The One Big Beautiful Act of 2025

On July 4th, the One Big Beautiful Bill Act of 2025 was signed into law. It’s the biggest tax overhaul since 2017 – and it touches nearly everything from your W-2 income and car loan interest to business deductions and estate planning.

Here’s what changed – in plain English.

1. Personal Taxes: Rates stay lower, deductions go up, and some income gets excluded.

  • Tax rates from the 2017 Tax Cuts and Jobs Act (TCJA) are now permanent.
    That means the current tax brackets, including the top rate of 37%, are locked in and won’t expire like they were supposed to in 2026.
  • The standard deduction is higher.
    It’s now $31,500 for married couples, $23,625 for heads of household, and $15,750 for single filers. You subtract this from your income before taxes are calculated – so you get taxed on less.
  • The SALT deduction cap is raised – partially.
    SALT stands for State and Local Taxes. If your income is under $500,000, you can now deduct up to $40,000 in SALT. That deduction shrinks as your income goes up between $500K and $600K, and disappears completely above $600K.
  • Overtime and tip income gets special treatment.
    Starting in 2026, you can exclude up to $25,000 in overtime and tip income from taxes if your income is under $150K (or $300K for married couples). That benefit phases out above those levels.
  • New deduction for seniors.
    If you’re over 65, you can exclude up to $6,000 in income ($12,000 if filing jointly). But this benefit also phases out – completely gone if your income is over $250K (joint) or $175K (single).
  • Car loan interest is now deductible.
    You can deduct up to $10,000 in interest if you buy a new car. Yes, really.
  • Charitable deductions: more for some, harder for others.
    If you take the standard deduction, you can now deduct $1,000 in charitable donations ($2,000 if married). But if you itemize, you can only deduct donations that are more than 0.5% of your income. Small donations no longer count unless you give more.
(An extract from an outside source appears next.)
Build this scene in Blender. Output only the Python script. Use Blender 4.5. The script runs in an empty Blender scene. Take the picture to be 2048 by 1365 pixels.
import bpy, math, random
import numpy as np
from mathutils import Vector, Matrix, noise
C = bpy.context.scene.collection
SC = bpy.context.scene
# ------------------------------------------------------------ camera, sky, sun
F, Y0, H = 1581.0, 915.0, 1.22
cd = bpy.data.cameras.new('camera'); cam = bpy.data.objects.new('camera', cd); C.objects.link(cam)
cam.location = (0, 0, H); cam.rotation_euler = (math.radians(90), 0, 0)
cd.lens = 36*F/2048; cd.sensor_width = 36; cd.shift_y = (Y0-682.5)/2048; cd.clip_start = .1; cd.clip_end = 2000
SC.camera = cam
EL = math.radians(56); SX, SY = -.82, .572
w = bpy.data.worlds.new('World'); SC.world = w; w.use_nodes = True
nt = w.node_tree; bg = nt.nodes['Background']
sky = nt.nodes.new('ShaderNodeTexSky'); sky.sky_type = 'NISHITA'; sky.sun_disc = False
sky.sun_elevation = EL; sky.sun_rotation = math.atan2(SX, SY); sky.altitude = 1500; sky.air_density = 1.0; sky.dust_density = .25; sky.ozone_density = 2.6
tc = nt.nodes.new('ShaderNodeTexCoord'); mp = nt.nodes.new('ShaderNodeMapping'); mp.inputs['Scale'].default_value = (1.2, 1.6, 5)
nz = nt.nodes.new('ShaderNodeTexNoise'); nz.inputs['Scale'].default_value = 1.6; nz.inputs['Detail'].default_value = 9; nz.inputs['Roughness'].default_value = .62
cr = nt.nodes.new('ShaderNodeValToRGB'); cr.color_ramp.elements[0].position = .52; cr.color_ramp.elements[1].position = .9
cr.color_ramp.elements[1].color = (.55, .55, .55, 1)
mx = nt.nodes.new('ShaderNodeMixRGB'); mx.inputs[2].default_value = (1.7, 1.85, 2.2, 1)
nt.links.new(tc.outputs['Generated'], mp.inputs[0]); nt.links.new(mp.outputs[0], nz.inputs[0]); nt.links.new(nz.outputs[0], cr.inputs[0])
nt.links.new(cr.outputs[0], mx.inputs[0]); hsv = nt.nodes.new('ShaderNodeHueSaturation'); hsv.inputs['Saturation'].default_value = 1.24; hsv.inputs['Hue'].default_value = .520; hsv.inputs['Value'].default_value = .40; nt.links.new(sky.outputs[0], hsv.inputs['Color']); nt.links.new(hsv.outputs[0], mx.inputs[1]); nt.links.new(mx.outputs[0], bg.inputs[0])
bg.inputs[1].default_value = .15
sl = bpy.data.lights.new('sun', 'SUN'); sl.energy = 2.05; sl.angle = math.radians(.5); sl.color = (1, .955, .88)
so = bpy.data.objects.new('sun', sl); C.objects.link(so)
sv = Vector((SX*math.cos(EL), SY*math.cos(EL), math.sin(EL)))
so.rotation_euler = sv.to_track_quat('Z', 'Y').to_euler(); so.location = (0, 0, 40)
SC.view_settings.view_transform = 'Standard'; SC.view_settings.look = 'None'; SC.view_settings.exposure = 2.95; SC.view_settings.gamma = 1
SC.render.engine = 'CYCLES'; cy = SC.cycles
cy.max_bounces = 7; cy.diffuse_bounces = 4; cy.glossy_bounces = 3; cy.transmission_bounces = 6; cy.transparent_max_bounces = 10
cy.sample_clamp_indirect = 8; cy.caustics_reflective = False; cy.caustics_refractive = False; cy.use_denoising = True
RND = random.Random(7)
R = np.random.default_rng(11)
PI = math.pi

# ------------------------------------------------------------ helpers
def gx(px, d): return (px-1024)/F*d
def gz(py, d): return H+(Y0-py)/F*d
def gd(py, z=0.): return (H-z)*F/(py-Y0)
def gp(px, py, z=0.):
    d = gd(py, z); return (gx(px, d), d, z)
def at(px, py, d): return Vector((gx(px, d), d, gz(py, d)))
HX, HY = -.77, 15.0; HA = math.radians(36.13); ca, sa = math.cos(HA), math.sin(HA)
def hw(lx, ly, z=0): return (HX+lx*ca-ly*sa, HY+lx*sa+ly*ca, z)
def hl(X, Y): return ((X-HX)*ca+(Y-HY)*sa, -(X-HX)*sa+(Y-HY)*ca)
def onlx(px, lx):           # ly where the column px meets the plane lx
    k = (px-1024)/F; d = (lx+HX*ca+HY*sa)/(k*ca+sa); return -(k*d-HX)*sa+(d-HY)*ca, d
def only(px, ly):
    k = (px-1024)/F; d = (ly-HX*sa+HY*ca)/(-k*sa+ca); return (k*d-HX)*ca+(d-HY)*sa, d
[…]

2. Business Taxes: Major deductions extended, thresholds raised, and R&D gets a boost.

  • You can still expense 100% of business equipment immediately.
    This rule, known as “bonus depreciation,” now lasts through 2029. If you’re making big purchases, the timing could be valuable.
  • The 20% deduction for pass-through income is now permanent.
    If you own an LLC or S-Corp, this keeps more income tax-free.
  • R&D expenses are fully deductible again.
    This is retroactive to 2022, which means you may want to amend prior returns.
  • No change to the corporate tax rate.
    It’s still a flat 21%.
  • 1099 reporting threshold raised.
    You now only need to issue 1099s if you pay someone $2,000 or more, up from the old $600 limit.
  • Startup stock rules (QSBS) get tweaked.
    More reason to hang on before cashing out. You can now exclude:
    50% of your gain if you hold shares for 3 years
    • 75% if you hold for 4 years
    • 100% if you hold for 5+ years

3. Credits and Education: Bigger child credit, new kid savings account, and student loan relief.

  • Child Tax Credit goes up.
    It’s now $2,200 per child through 2028.
  • New “Trump Savings Account”
    You can make a one-time $1,000 contribution per child, starting in 2026.
  • Student loan interest deduction expanded.
    It’s a small increase, but could matter if you’re still paying off loans.

4. Estate Planning: Higher exemption = more wealth passed tax-free.

  • Estate tax exemption raised to $15M per person.
    This becomes permanent in 2026. If estate planning wasn’t already on your radar, it probably should be now.

What You Should Do Now:

  • If you’re planning capital purchases, do it before 2029.
  • If you’re gifting or planning a trust, act while the higher exemption lasts.
  • If you do R&D, look back to 2022 – there may be money on the table.
  • Revisit your charitable giving strategy

Every change is an opportunity – or a trap in disguise. Whether it’s reassessing your estate plan, or capturing R&D benefits, the time to plan is now.